A team of researchers have made some calculations using their knowledge of orbital dynamics and they believe there’s a small chance the Roadster could hit Earth.

According to astrophysicist Hanno Rein and his team from the University of Toronto in Canada, the probability of Musk’s cherry-red car hurtling back home is 6% over a million years.

Based on the 240 simulations the team ran, there’s also a 2.5% chance it could crash on Venus a million years from now.

“So we ran the [Tesla’s] orbit forward for several million years.”

The Roadster is approximately 1.24 million miles (two million kilometres) from Earth and firmly in solar orbit, after being blasted out of Earth on SpaceX’s Falcon Heavy rocket.
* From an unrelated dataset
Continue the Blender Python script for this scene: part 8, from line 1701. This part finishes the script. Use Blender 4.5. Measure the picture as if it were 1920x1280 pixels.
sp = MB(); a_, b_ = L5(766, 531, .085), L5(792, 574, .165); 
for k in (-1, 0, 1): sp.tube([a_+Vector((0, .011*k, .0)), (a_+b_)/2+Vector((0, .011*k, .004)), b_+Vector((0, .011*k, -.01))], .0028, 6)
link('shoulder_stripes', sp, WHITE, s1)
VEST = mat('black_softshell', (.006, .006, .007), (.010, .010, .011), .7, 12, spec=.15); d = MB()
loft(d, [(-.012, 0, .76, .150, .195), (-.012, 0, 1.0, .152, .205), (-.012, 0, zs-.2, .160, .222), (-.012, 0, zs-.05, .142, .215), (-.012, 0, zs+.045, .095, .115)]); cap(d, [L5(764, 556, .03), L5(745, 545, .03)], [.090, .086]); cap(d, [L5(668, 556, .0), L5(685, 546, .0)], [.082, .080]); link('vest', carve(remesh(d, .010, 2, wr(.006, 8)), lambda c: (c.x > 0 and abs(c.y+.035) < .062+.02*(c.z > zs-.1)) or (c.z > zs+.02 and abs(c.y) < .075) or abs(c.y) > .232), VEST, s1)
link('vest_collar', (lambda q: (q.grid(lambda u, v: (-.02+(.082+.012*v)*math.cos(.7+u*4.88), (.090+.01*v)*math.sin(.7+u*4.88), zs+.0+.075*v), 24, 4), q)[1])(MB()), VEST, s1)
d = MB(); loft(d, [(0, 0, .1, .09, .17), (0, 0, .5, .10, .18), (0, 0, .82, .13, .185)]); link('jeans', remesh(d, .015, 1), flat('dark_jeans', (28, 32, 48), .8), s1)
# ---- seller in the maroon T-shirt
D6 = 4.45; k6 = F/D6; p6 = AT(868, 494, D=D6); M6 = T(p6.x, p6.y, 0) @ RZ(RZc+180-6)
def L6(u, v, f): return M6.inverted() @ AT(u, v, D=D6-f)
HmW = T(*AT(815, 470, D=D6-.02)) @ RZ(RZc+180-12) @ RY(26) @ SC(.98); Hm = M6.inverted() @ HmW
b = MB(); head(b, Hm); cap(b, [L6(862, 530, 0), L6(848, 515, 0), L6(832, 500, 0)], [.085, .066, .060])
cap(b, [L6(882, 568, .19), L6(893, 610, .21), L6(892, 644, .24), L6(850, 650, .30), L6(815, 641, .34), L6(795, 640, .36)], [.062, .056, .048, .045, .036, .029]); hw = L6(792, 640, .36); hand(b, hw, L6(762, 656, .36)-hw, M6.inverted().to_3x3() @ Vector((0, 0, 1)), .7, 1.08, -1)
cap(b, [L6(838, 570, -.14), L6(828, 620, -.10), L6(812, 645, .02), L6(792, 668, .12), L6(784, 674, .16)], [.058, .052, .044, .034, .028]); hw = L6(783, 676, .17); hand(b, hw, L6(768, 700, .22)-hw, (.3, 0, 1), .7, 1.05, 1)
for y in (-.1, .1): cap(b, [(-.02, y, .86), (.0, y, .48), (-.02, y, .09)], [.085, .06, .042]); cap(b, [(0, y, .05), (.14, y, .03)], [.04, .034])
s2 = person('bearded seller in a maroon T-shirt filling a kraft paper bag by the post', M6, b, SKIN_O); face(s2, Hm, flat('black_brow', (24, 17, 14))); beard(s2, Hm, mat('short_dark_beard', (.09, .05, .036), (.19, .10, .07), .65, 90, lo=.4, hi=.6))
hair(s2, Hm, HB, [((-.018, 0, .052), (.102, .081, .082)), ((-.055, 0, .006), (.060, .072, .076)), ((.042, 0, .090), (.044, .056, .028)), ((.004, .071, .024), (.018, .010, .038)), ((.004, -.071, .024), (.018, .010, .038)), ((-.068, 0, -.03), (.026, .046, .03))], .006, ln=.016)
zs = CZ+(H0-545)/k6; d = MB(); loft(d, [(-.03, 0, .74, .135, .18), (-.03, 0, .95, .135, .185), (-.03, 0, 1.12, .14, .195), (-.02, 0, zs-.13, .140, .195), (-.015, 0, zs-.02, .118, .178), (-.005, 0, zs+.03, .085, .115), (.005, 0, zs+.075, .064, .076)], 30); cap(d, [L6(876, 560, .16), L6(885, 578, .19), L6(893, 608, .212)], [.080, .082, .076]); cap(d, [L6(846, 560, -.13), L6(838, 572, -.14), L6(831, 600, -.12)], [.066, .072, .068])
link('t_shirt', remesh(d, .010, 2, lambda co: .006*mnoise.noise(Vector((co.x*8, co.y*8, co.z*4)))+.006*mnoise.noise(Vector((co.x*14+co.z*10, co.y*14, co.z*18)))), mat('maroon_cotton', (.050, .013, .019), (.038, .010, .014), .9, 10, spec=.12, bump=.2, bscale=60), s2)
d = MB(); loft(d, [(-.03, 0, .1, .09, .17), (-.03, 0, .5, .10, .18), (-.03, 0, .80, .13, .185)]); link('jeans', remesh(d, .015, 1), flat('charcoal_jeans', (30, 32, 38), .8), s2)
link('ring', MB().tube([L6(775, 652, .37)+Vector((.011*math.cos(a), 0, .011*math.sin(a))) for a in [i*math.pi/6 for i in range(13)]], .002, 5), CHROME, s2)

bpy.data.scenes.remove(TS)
According to Prof Rein, the Roadster’s first brush with Earth will be in 2091.

Prof Rein told CBS News: “The bottom line is we can’t predict with certainty what’s going to happen after just a few hundred years, because it’s a chaotic orbit and we can only draw conclusions in a statistical sense.”

Dr Rein also reckons it is unlikely the Roadster would cause damage if it ever found itself on a collision course with Earth.

He said: “It will either burn up [in the atmosphere] or maybe one component will reach the surface.

“There is no risk to health and safety whatsoever.”

Last week, SpaceX launched the Heavy from the Kennedy Space Centre in Florida, generating more than five million pounds of thrust on lift-off as it carried the Roadster into space.

The car, which has a mannequin dubbed “the Starman” strapped in the driver’s seat, is cruising towards the asteroid belt, well beyond Mars.

It is expected to play David Bowie’s Space Oddity on loop as it travels through space “for a billion years or so”, according to Musk.